====== The data ======

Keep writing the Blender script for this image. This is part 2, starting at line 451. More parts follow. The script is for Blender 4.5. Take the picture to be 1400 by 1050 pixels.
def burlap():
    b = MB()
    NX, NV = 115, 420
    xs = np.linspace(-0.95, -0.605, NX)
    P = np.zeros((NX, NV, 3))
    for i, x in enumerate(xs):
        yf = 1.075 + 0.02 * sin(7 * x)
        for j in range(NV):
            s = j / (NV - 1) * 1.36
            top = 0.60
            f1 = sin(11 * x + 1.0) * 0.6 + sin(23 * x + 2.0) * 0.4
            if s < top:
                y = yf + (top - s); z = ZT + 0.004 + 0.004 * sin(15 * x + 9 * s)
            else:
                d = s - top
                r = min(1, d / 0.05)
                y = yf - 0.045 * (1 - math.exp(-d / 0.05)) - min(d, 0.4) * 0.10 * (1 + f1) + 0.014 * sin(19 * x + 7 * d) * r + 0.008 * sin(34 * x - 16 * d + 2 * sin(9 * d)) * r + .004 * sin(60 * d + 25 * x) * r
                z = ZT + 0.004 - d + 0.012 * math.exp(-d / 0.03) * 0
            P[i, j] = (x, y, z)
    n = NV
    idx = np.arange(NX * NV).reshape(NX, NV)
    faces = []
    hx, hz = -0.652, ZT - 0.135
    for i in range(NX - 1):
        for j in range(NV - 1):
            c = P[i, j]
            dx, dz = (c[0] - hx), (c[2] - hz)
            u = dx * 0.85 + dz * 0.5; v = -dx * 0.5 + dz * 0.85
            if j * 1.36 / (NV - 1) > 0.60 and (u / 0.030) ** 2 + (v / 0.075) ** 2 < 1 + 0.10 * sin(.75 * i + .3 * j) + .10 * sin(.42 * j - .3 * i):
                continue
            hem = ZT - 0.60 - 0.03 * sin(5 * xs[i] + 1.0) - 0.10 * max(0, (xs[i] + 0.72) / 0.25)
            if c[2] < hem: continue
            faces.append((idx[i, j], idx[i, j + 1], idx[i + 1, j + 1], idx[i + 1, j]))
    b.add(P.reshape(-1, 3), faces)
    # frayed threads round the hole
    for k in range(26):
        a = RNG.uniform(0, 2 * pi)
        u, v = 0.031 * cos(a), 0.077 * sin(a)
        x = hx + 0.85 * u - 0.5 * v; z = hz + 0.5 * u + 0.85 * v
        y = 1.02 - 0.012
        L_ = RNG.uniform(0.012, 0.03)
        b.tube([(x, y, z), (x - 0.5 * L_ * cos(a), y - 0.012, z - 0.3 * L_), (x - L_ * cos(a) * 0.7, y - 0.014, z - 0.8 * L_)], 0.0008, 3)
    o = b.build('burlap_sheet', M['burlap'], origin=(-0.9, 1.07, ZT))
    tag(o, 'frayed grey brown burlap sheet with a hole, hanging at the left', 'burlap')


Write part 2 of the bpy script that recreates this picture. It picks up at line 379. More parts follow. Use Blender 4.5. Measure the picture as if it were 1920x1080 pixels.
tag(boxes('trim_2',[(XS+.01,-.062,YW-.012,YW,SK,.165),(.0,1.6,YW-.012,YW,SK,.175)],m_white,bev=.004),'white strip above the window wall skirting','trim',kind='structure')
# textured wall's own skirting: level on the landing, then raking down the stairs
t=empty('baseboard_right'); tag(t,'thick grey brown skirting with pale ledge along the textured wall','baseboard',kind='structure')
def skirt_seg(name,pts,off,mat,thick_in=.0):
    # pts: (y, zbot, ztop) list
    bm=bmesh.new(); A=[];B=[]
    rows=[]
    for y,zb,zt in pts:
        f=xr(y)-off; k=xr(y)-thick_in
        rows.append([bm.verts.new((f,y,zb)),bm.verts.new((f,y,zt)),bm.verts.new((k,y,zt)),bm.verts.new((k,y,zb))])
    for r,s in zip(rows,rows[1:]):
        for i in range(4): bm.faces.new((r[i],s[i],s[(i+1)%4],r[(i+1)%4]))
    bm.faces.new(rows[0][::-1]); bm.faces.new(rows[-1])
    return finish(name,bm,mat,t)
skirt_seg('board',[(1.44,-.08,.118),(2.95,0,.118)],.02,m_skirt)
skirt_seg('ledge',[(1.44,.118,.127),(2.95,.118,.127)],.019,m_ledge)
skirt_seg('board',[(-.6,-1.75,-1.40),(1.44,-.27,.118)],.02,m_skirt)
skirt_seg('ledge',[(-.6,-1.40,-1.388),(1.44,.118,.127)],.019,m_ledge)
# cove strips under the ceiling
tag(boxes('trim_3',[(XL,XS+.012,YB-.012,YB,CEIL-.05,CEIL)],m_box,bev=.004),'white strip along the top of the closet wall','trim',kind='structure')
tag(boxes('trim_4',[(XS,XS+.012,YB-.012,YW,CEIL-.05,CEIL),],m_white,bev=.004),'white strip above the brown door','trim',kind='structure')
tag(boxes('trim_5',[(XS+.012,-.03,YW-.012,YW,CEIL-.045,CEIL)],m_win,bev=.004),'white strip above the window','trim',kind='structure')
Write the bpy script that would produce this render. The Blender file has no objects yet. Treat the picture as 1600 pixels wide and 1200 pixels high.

======

Short exercise - The lines above should be duplicated exactly.

Solution -
Keep writing the Blender script for this image. This is part 2, starting at line 451. More parts follow. The script is for Blender 4.5. Take the picture to be 1400 by 1050 pixels.
def burlap():
    b = MB()
    NX, NV = 115, 420
    xs = np.linspace(-0.95, -0.605, NX)
    P = np.zeros((NX, NV, 3))
    for i, x in enumerate(xs):
        yf = 1.075 + 0.02 * sin(7 * x)
        for j in range(NV):
            s = j / (NV - 1) * 1.36
            top = 0.60
            f1 = sin(11 * x + 1.0) * 0.6 + sin(23 * x + 2.0) * 0.4
            if s < top:
                y = yf + (top - s); z = ZT + 0.004 + 0.004 * sin(15 * x + 9 * s)
            else:
                d = s - top
                r = min(1, d / 0.05)
                y = yf - 0.045 * (1 - math.exp(-d / 0.05)) - min(d, 0.4) * 0.10 * (1 + f1) + 0.014 * sin(19 * x + 7 * d) * r + 0.008 * sin(34 * x - 16 * d + 2 * sin(9 * d)) * r + .004 * sin(60 * d + 25 * x) * r
                z = ZT + 0.004 - d + 0.012 * math.exp(-d / 0.03) * 0
            P[i, j] = (x, y, z)
    n = NV
    idx = np.arange(NX * NV).reshape(NX, NV)
    faces = []
    hx, hz = -0.652, ZT - 0.135
    for i in range(NX - 1):
        for j in range(NV - 1):
            c = P[i, j]
            dx, dz = (c[0] - hx), (c[2] - hz)
            u = dx * 0.85 + dz * 0.5; v = -dx * 0.5 + dz * 0.85
            if j * 1.36 / (NV - 1) > 0.60 and (u / 0.030) ** 2 + (v / 0.075) ** 2 < 1 + 0.10 * sin(.75 * i + .3 * j) + .10 * sin(.42 * j - .3 * i):
                continue
            hem = ZT - 0.60 - 0.03 * sin(5 * xs[i] + 1.0) - 0.10 * max(0, (xs[i] + 0.72) / 0.25)
            if c[2] < hem: continue
            faces.append((idx[i, j], idx[i, j + 1], idx[i + 1, j + 1], idx[i + 1, j]))
    b.add(P.reshape(-1, 3), faces)
    # frayed threads round the hole
    for k in range(26):
        a = RNG.uniform(0, 2 * pi)
        u, v = 0.031 * cos(a), 0.077 * sin(a)
        x = hx + 0.85 * u - 0.5 * v; z = hz + 0.5 * u + 0.85 * v
        y = 1.02 - 0.012
        L_ = RNG.uniform(0.012, 0.03)
        b.tube([(x, y, z), (x - 0.5 * L_ * cos(a), y - 0.012, z - 0.3 * L_), (x - L_ * cos(a) * 0.7, y - 0.014, z - 0.8 * L_)], 0.0008, 3)
    o = b.build('burlap_sheet', M['burlap'], origin=(-0.9, 1.07, ZT))
    tag(o, 'frayed grey brown burlap sheet with a hole, hanging at the left', 'burlap')


Write part 2 of the bpy script that recreates this picture. It picks up at line 379. More parts follow. Use Blender 4.5. Measure the picture as if it were 1920x1080 pixels.
tag(boxes('trim_2',[(XS+.01,-.062,YW-.012,YW,SK,.165),(.0,1.6,YW-.012,YW,SK,.175)],m_white,bev=.004),'white strip above the window wall skirting','trim',kind='structure')
# textured wall's own skirting: level on the landing, then raking down the stairs
t=empty('baseboard_right'); tag(t,'thick grey brown skirting with pale ledge along the textured wall','baseboard',kind='structure')
def skirt_seg(name,pts,off,mat,thick_in=.0):
    # pts: (y, zbot, ztop) list
    bm=bmesh.new(); A=[];B=[]
    rows=[]
    for y,zb,zt in pts:
        f=xr(y)-off; k=xr(y)-thick_in
        rows.append([bm.verts.new((f,y,zb)),bm.verts.new((f,y,zt)),bm.verts.new((k,y,zt)),bm.verts.new((k,y,zb))])
    for r,s in zip(rows,rows[1:]):
        for i in range(4): bm.faces.new((r[i],s[i],s[(i+1)%4],r[(i+1)%4]))
    bm.faces.new(rows[0][::-1]); bm.faces.new(rows[-1])
    return finish(name,bm,mat,t)
skirt_seg('board',[(1.44,-.08,.118),(2.95,0,.118)],.02,m_skirt)
skirt_seg('ledge',[(1.44,.118,.127),(2.95,.118,.127)],.019,m_ledge)
skirt_seg('board',[(-.6,-1.75,-1.40),(1.44,-.27,.118)],.02,m_skirt)
skirt_seg('ledge',[(-.6,-1.40,-1.388),(1.44,.118,.127)],.019,m_ledge)
# cove strips under the ceiling
tag(boxes('trim_3',[(XL,XS+.012,YB-.012,YB,CEIL-.05,CEIL)],m_box,bev=.004),'white strip along the top of the closet wall','trim',kind='structure')
tag(boxes('trim_4',[(XS,XS+.012,YB-.012,YW,CEIL-.05,CEIL),],m_white,bev=.004),'white strip above the brown door','trim',kind='structure')
tag(boxes('trim_5',[(XS+.012,-.03,YW-.012,YW,CEIL-.045,CEIL)],m_win,bev=.004),'white strip above the window','trim',kind='structure')
Write the bpy script that would produce this render. The Blender file has no objects yet. Treat the picture as 1600 pixels wide and 1200 pixels high.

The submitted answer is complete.